» Entries shown:
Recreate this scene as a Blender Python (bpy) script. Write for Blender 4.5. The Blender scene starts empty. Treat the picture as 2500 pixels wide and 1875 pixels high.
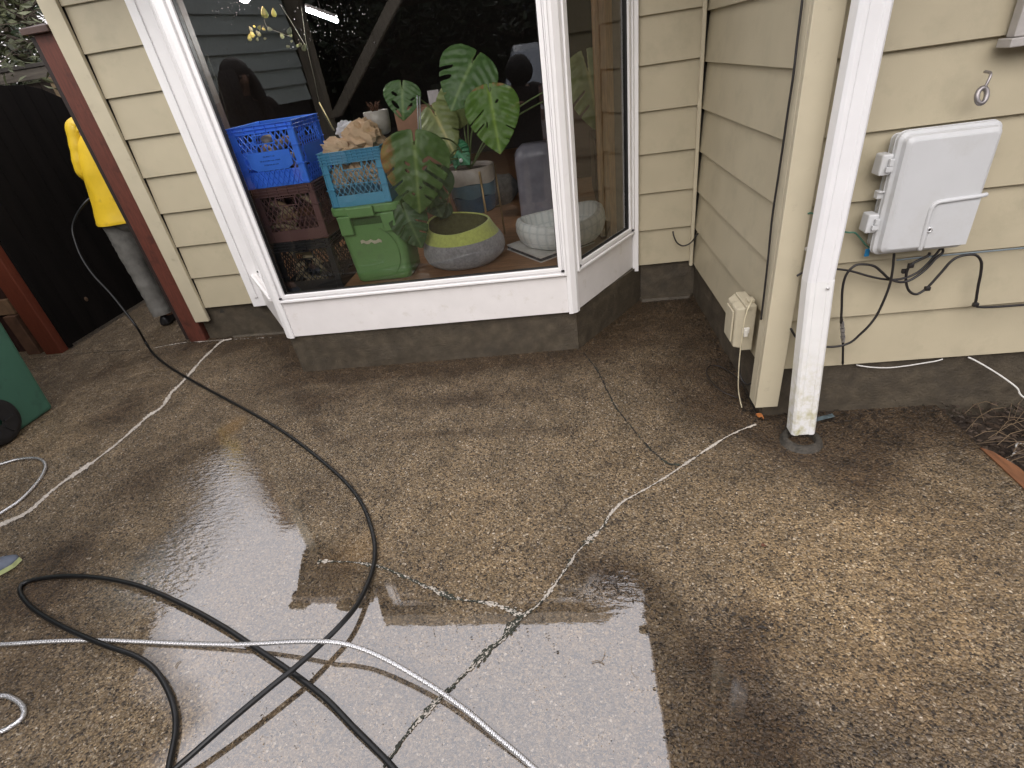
import bpy, bmesh, math, random
import numpy as np
from mathutils import Vector, Matrix, noise
random.seed(7); np.random.seed(7)
S = bpy.context.scene
C = S.collection
R = math.radians
# ------------------------------------------------------------------ camera
FPX = 1276.506
CAM = np.array([0.0, 0.0, 1.55])
MC = np.array([[0.989633, 0.066093, -0.127505], [-0.072273, -0.538014, -0.839832], [-0.124106, 0.840341, -0.52766]])      # rows: image right, image down, forward
cd = bpy.data.cameras.new('camera'); cam = bpy.data.objects.new('camera', cd); C.objects.link(cam)
cd.sensor_width = 36; cd.lens = FPX / 2500 * 36; cd.clip_start = 0.05; cd.clip_end = 500
m = Matrix.Identity(4)
for i in range(3):
    m[i][0], m[i][1], m[i][2], m[i][3] = MC[0][i], -MC[1][i], -MC[2][i], CAM[i]
cam.matrix_world = m
S.camera = cam
# ------------------------------------------------------------------ sky, sun, exposure
SUN_EL, SUN_AZ = R(42), R(192)
w = bpy.data.worlds.new('World'); S.world = w; w.use_nodes = True
nt = w.node_tree; bg = nt.nodes['Background']
sk = nt.nodes.new('ShaderNodeTexSky'); sk.sky_type = 'NISHITA'; sk.sun_disc = False
sk.sun_elevation = SUN_EL; sk.sun_rotation = SUN_AZ; sk.air_density = 2.0; sk.dust_density = 6.0; sk.ozone_density = 1.0
hs = nt.nodes.new('ShaderNodeHueSaturation'); hs.inputs['Saturation'].default_value = 0.22; hs.inputs['Value'].default_value = 3.6
gm_ = nt.nodes.new('ShaderNodeGamma'); gm_.inputs['Gamma'].default_value = .28      # cloud cover evens the sky out
nt.links.new(sk.outputs[0], gm_.inputs['Color']); nt.links.new(gm_.outputs[0], hs.inputs['Color'])
tn = nt.nodes.new('ShaderNodeMixRGB'); tn.blend_type = 'MULTIPLY'; tn.inputs[0].default_value = 1; tn.inputs[2].default_value = (1.0, 0.955, 0.985, 1)
nt.links.new(hs.outputs[0], tn.inputs[1]); nt.links.new(tn.outputs[0], bg.inputs['Color'])
bg.inputs['Strength'].default_value = 0.15
sd = bpy.data.lights.new('sun', 'SUN'); sd.energy = 0.7; sd.angle = R(60); sd.color = (1, 0.96, 0.9)
so = bpy.data.objects.new('sun', sd); C.objects.link(so)
dv = Vector((math.sin(SUN_AZ) * math.cos(SUN_EL), math.cos(SUN_AZ) * math.cos(SUN_EL), math.sin(SUN_EL)))
so.rotation_euler = dv.to_track_quat('Z', 'Y').to_euler()
S.view_settings.view_transform = 'Standard'; S.view_settings.look = 'None'
S.view_settings.exposure = 1.15; S.view_settings.gamma = 1
S.render.engine = 'CYCLES'
S.cycles.max_bounces = 10; S.cycles.transparent_max_bounces = 16; S.cycles.transmission_bounces = 8
S.cycles.sample_clamp_indirect = 8

# ------------------------------------------------------------------ helpers: measured points
def ray(u, v): return MC.T @ np.array([u - 1250, v - 937.5, FPX])
def G(u, v, z=0.0):
    d = ray(u, v); return CAM + d * (z - CAM[2]) / d[2]
def onY(u, v, y):
    d = ray(u, v); return CAM + d * y / d[1]
def onX(u, v, x):
    d = ray(u, v); return CAM + d * x / d[0]
KF = 2500 / 2212
def GF(u, v, z=0.0): return G(u * KF, v * KF, z)
c1 = lambda x, y: (x * .30135, y * .30135)
c2 = lambda x, y: (1900 + x * .3014, 300 + y * .3014)
c3 = lambda x, y: (1700 + x * .2712, 650 + y * .2712)
c3t = lambda x, y: (500 + x * .2411, y * .2411)
c4 = lambda x, y: (900 + x * .2411, y * .2411)
c5 = lambda x, y: (520 + x * .28333, 250 + y * .28333)
c6 = lambda x, y: (900 + x * .2532, 300 + y * .2532)
c7 = lambda x, y: (1300 + x * .2411, y * .2411)
c2b = lambda x, y: (x * .30135, 450 + y * .30135)
c4b = lambda x, y: (2000 + x * .3014, 750 + y * .3014)

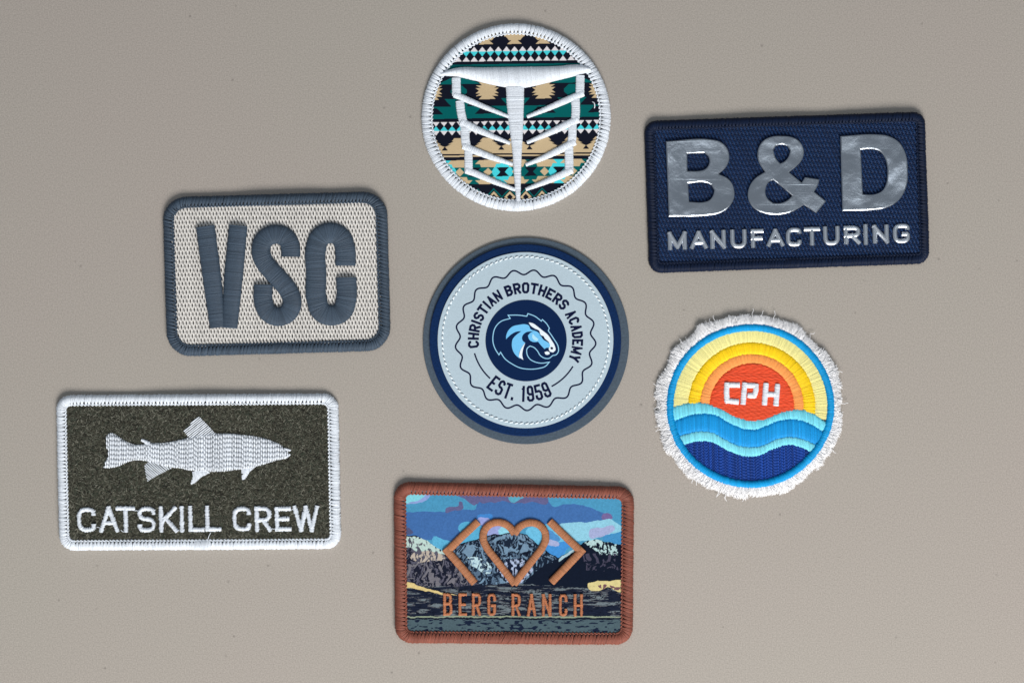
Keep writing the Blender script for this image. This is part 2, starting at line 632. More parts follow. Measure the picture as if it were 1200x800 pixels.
# ------------------------------------------------------------------ stroke letters (x 0..1, y 0..1 upwards; a third value 1 marks a rounded corner)
G = {
    'A': [[(0, 0), (.5, 1)], [(.5, 1), (1, 0)], [(.2, .33), (.8, .33)]],
    'B': [[(0, 0), (0, 1)], [(0, 1), (.92, 1, 1), (.92, .53, 1), (0, .53)], [(0, .53), (1, .53, 1), (1, 0, 1), (0, 0)]],
    'C': [[(1, .74), (1, 1, 1), (0, 1, 1), (0, 0, 1), (1, 0, 1), (1, .26)]],
    'D': [[(0, 0), (0, 1)], [(0, 1), (1, 1, 1), (1, 0, 1), (0, 0)]],
    'E': [[(1, 1), (0, 1), (0, 0), (1, 0)], [(0, .5), (.85, .5)]],
    'F': [[(1, 1), (0, 1), (0, 0)], [(0, .5), (.88, .5)]],
    'G': [[(1, .74), (1, 1, 1), (0, 1, 1), (0, 0, 1), (1, 0, 1), (1, .45), (.55, .45)]],
    'H': [[(0, 0), (0, 1)], [(1, 0), (1, 1)], [(0, .5), (1, .5)]],
    'I': [[(.5, 0), (.5, 1)]],
    'K': [[(0, 0), (0, 1)], [(.95, 1), (.12, .42)], [(.3, .55), (1, 0)]],
    'L': [[(0, 1), (0, 0), (1, 0)]],
    'M': [[(0, 0), (0, 1)], [(0, 1), (.5, .08)], [(.5, .08), (1, 1)], [(1, 1), (1, 0)]],
    'N': [[(0, 0), (0, 1)], [(0, 1), (1, 0)], [(1, 0), (1, 1)]],
    'O': [[(.5, 1), (1, 1, 1), (1, 0, 1), (.5, 0)], [(.5, 0), (0, 0, 1), (0, 1, 1), (.5, 1)]],
    'R': [[(0, 0), (0, 1)], [(0, 1), (1, 1, 1), (1, .46, 1), (0, .46)], [(.5, .46), (1, 0)]],
    'S': [[(1, .76), (1, 1, 1), (0, 1, 1), (0, .52, 1), (1, .52, 1), (1, 0, 1), (0, 0, 1), (0, .24)]],
    'T': [[(0, 1), (1, 1)], [(.5, 1), (.5, 0)]],
    'U': [[(0, 1), (0, 0, 1), (1, 0, 1), (1, 1)]],
    'W': [[(0, 1), (.26, 0)], [(.26, 0), (.5, 1)], [(.5, 1), (.74, 0)], [(.74, 0), (1, 1)]],
    'Y': [[(0, 1), (.5, .45)], [(1, 1), (.5, .45), (.5, 0)]],
    '1': [[(.62, 1), (.62, 0)], [(.1, .80), (.62, .90)]],
    '5': [[(1, 1), (0, 1), (0, .58), (1, .58, 1), (1, 0, 1), (0, 0, 1), (0, .24)]],
    '9': [[(1, .45), (0, .45, 1), (0, 1, 1), (.5, 1)], [(.5, 1), (1, 1, 1), (1, 0, 1), (0, 0, 1), (0, .24)]],
    '.': [[(.5, 0), (.5, .06)]],
}


def stroke(pts, fx, rad, arc):
    """one letter stroke mapped by fx(x, y) -> layout point; rounded corners become arcs or chamfers of size rad"""
    P = [np.array(fx(p[0], p[1]), float) for p in pts]
    out = []
    for i, p in enumerate(pts):
        if len(p) == 3 and 0 < i < len(pts) - 1:
            a, b, c = P[i - 1], P[i], P[i + 1]
            la, lc = np.linalg.norm(a - b), np.linalg.norm(c - b)
            r1, r2 = min(rad, la * 0.5), min(rad, lc * 0.5)
            p0, p2 = b + (a - b) / la * r1, b + (c - b) / lc * r2
            if arc:
                for t in np.linspace(0, 1, 7):
                    out.append((1 - t)**2 * p0 + 2 * (1 - t) * t * b + t * t * p2)
            else:
                out += [p0, p2]
        else:
            out.append(P[i])
    res = [out[0]]
    for p in out[1:]:
        if np.linalg.norm(p - res[-1]) > 0.05:
            res.append(p)
    return np.array(res)


def box_fx(x0, x1, yt, yb, lean=0.0, tilt=0.0):
    return lambda u, v: (x0 + (x1 - x0) * u - lean * v * (yb - yt), yb - v * (yb - yt) + tilt * (x1 - x0) * u)


def split_sharp(p, deg=50):
    out, cur = [], [p[0]]
    for i in range(1, len(p) - 1):
        cur.append(p[i])
        d1, d2 = p[i] - p[i - 1], p[i + 1] - p[i]
        t = abs(math.degrees(math.atan2(d1[0] * d2[1] - d1[1] * d2[0], float(d1 @ d2))))
        if t > deg:
            out.append(np.array(cur))
            cur = [p[i]]
    cur.append(p[-1])
    out.append(np.array(cur))
    return out


# ================================================================== 1. aztec print patch
WHITE = (0.74, 0.79, 0.85)
p = patch('round_patch', 604.8, 137.2, 6, 'round white-edged patch, teal and tan southwestern print, raised white winged emblem')
BLACK, TEAL, TAN, PALE, CYAN = lin(16, 20, 34), lin(0, 92, 92), lin(196, 174, 138), lin(222, 218, 220), lin(70, 205, 215)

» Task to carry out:
Copy all lines in the listing above where the string "scene" appears.

» Worked solution:
Recreate this scene as a Blender Python (bpy) script. Write for Blender 4.5. The Blender scene starts empty. Treat the picture as 2500 pixels wide and 1875 pixels high.
S = bpy.context.scene